Noël dans l’auberge espagnole
Nous nous rencontrons maintes et maintes fois
sous mille déguisements sur les chemins de la vie.
Carl Gustav Jung
À l’origine, l’expression « auberge espagnole » désignait une auberge où l’on n’y trouvait que ce que l’on y avait apporté. Fréquenter l’auberge espagnole sous-entendait donc que si l’on voulait faire ripaille, valait mieux y penser et apporter ses propres victuailles!
Avec les années, l’expression ayant raison, les gens en sont venus à y débarquer les bras chargés, apportant avec eux de quoi festoyer. C’est cette dernière image que nous avons conservée…
Aujourd’hui, pour celui ou celle qui a fréquenté les auberges espagnoles, sur la route de Compostelle, ou encore, parce qu’elles y ressemblent tellement, toutes ces auberges de jeunesse en divers points du globe; celui-là, celle-là, pourra vous raconter l’atmosphère cordiale qui y règne et combien le pèlerin a su tirer profit de ce lieu, le transformant de fond en comble, pour en faire un espace de plaisirs et de réjouissances. Soir après soir, le pèlerin refait son nid…

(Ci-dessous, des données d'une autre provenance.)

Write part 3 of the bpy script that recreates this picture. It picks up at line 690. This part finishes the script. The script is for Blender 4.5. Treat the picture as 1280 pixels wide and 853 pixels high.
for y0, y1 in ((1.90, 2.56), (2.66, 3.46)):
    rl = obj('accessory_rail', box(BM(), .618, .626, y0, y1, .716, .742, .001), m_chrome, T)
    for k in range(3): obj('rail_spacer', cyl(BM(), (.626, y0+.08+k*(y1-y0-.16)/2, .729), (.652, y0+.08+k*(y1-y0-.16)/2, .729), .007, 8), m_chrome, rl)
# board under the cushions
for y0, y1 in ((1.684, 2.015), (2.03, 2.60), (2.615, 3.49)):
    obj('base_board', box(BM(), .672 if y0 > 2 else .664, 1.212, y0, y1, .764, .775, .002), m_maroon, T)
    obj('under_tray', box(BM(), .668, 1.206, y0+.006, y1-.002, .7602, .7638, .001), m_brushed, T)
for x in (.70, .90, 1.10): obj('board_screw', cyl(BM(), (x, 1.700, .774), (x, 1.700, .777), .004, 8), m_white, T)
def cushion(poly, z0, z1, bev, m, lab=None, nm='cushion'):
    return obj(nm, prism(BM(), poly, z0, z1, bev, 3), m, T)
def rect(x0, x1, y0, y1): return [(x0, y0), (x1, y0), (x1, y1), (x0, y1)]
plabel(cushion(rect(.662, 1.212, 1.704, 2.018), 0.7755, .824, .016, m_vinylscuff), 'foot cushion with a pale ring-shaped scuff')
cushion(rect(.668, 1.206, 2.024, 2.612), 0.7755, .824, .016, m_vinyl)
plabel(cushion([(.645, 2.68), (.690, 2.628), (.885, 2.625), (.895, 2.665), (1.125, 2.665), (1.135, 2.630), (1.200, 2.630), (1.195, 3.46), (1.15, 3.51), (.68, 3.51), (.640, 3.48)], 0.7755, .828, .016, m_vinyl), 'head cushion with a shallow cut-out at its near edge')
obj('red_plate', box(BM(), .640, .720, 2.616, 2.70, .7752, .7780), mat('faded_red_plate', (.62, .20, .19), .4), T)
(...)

À l’auberge espagnole, chacun y arrive comme s’il allait visiter de la parenté. Le sourire aux lèvres, le cœur sur la main, animé par le plaisir des retrouvailles, forgé par chacun de ses pas, le pèlerin s’avance avec confiance, le regard fatigué par la route mais brillant. Dépouillé par le chemin de ses surplus, ne conservant que l’essentiel, il entre dans l’auberge, conscient de ses propres pauvretés. Ayant fait le ménage de son ego, ayant libéré son sac de vie, en même temps que son sac à dos, il est maintenant capable de percevoir en l’autre un semblable : un être aimant, riant, souffrant, tout comme lui. Un grand ménage qui l’emplit de compassion et qui lui permet de percevoir en ce pèlerin, un potentiel reflet de lui-même. En l’autre, il se reconnaît avec ses forces et ses faiblesses. « J’ai mille visages! », se dit-il intérieurement.
Riche de ce dépouillement, le pèlerin entre dans l’auberge avec les yeux d’un Don Quichotte. Rempli de reconnaissance et de félicité, il transforme ce qui pourrait paraître miséreux en un magnifique festin, ce modeste gîte en un splendide « castillo ».
Puis, une fois la table mise, alors que les plats apportés se mettent à circuler, il s’empare de ce contenant pour en faire un tambourin, de cette cuillère pour rythmer. En soufflant sur cette bouteille, il s’amuse à en tirer quelques notes. Puis, rapidement, d’autres instruments apparaissent et s’ajoutent. On rit, les regards brillent, et au milieu de cette joyeuse cacophonie, une voix s’élève, puis une deuxième, puis une autre, le chant devenant leur cri de ralliement. Autour de cette tablée, dans ce chant, ce verre de vin, ce bout de pain partagé, c’est lui-même que le pèlerin offre en partage.
Le pèlerin s’offre avec générosité!
En ce temps de Noël, au moment le plus sombre de l’année, en ce temps d’austérité annoncée (…), il serait bon de se laisser interpeler par l’expérience de l’auberge espagnole. C’est au cœur de ce type d’événement que l’être humain tire souvent le meilleur de lui-même. Et si cette période n’était qu’une occasion pour s’extirper de tous ces excès? Passer de l’avoir à l’être? Renouer avec les plaisirs simples? Le plaisir d’être ensemble et de s’offrir sans attente? Faire de l’auberge espagnole un modèle pour nos maisons? Tout le Québec a connu ces maisonnées bien remplies, ces longues tablées où il suffisait d’ajouter quelques pommes de terre pour qu’il y en ait assez! Tout le monde se souvient! Il n’en tient qu’à nous de faire revivre ces moments!
À quelques jours de cette grande fête, c’est ce que nous nous apprêtons à vivre Brigitte et moi. L’espace de quelques jours, la maison de Bottes et Vélo deviendra auberge espagnole et nous nous réjouissons à l’avance de tous ces gens qui entreront chez nous.
Pour Noël, nous vous souhaitons à vous aussi d’avoir la chance de vivre la chaleur et la spontanéité d’une auberge espagnole!